Своеобразие идейно-художественной структуры корнелевских трагедий, в особенности «второй манеры», получило отражение в его теоретических сочинениях — трех «Рассуждениях о драматической поэзии» (1663), в «Разборах» и предисловиях, предпосланных каждой пьесе. Темой трагедии должны быть, по мнению Корнеля, политические события большой государственной важности, любовной же теме должно быть отведено второстепенное место. Этот принцип Корнель последовательно проводил в большинстве своих пьес. Сюжет трагедии не должен быть правдоподобным, ибо она поднимается над повседневным и обыденным, изображает необыкновенных людей, которые могут проявить свое величие лишь в исключительных ситуациях. Отступление от правдоподобия, как его понимала классическая доктрина, Корнель стремится оправдать верностью «правде», т. е. реально подтвержденному историческому факту, который уже в силу своей достоверности заключает в себе внутреннюю необходимость, закономерность. Иными словами, действительность представляется Корнелю богаче и сложнее, чем ее обобщенное абстрактное истолкование по законам рационалистического сознания.

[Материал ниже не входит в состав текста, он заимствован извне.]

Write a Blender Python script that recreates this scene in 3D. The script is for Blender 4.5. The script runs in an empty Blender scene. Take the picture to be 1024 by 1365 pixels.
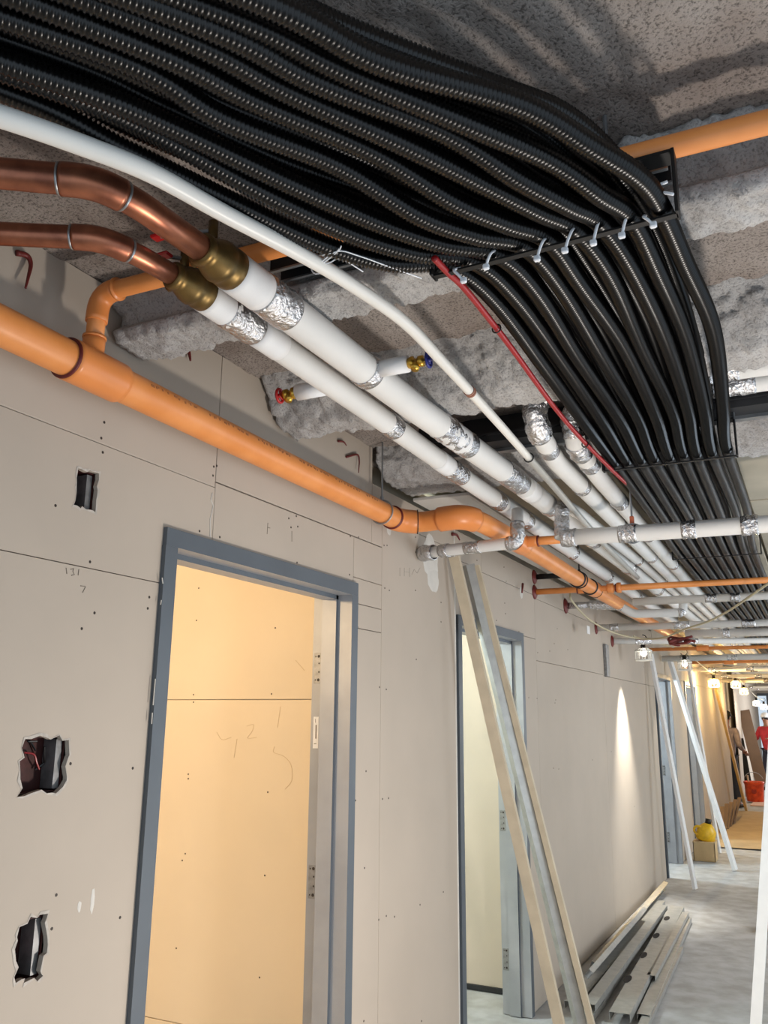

Это положение распространяется и на трактовку драматического характера. Корнель различает правдоподобие «общее» — то, что «может совершить монарх, полководец, влюбленный, честолюбец», — и «частное» — то, что «мог или должен был совершить Александр, Цезарь, Алкивиад». Конкретная в своей человеческой сущности и поведении личность (разумеется, исторически известная) представляет больший интерес для драматического воплощения, чем абстрактный обобщенный характер.

Эти взгляды Корнеля полемически направлены против основных устоев классицистской доктрины и, несмотря на многочисленные ссылки на Аристотеля, резко выделяют его позицию среди современных теоретиков. Они вызвали резкое неприятие со стороны представителей зрелого классицизма — Буало и Расина.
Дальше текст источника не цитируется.